Since many companies depend on contractors to boost their software development capacity, the new IR35 rules can have a serious impact. Almost 75% of companies in the UK admitted they are not ready for the upcoming changes. The growing concern is that genuine contractors will be identified as employees, which will make them suffer from unfair taxes or refuse contracts altogether.

The Office for National Statistics (ONS) has already seen a 2.4% decline in IT contractors, with even more prepared to leave. All this contributes to the increasing fear that these rules will only exacerbate the problem of skills shortage.

Impact of IR35 on contactors

Source: Salt Survey, 2019

Acquiring talent in a safer way

Software development talent is a crucial part of staying competitive and continuing business as usual. But the disruption caused by the IR35 reforms makes companies revisit their contractual arrangements in order to move forward.

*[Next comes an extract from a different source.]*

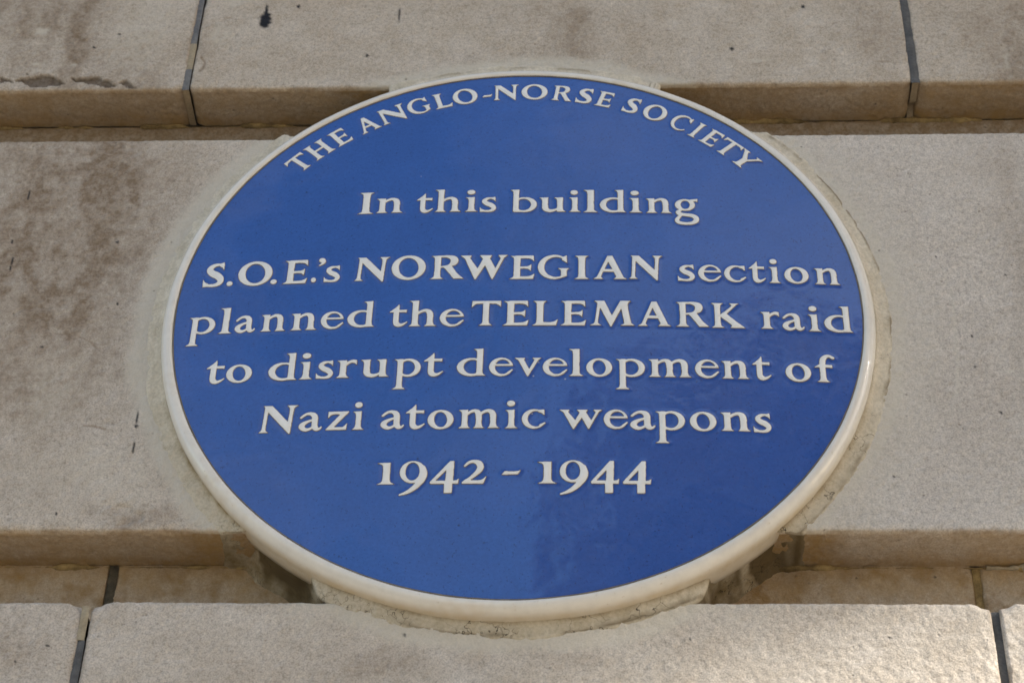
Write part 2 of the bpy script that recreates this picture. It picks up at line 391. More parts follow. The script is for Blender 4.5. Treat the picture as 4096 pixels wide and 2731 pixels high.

Given the extra taxes, benefits, and payments, it’s highly unlikely that companies will hire all their contractors as full-time employees as this would be an unreasonably expensive way to mitigate the “disguised employees” problem.

Another way that many organizations now choose is to outsource their IT needs outside the UK where IR35 is not applicable. Nearshore IT outsourcing can help companies not only effectively close the skills gap but also keep software development costs under control and ensure greater business agility.

In fact, IT outsourcing is a growing trend even in countries not subject to IR35 legislation. By the end of 2021, the global IT outsourcing market is expected to amass $413 billion. Further growth is forecasted to be at the level of 5% up to 2024. According to Avasant’s IT Outsourcing Statistics report, the most outsourced functions include application development, cybersecurity, and network operations.

The bottom line

As the new changes to IR35 have just come into effect, we’ll need some time to see what the consequences will be in the long-term perspective. To secure the software talent, strategically-driven companies are already engaging extended overseas teams for their IT projects.

The advantages of outsourcing your IT needs to overseas contractors are numerous. In addition to competitive rates, a mature IT outsourcing provider brings to the table years of development experience, saving the client more time and money through better risk management and faster time to market. Companies can then focus on their core business without spending limited resources on complex IT decisions. The flexibility of different engagement models (dedicated development teams, time and materials, fixed costs) allows the client to choose the best fit for each project and achieve great business outcomes.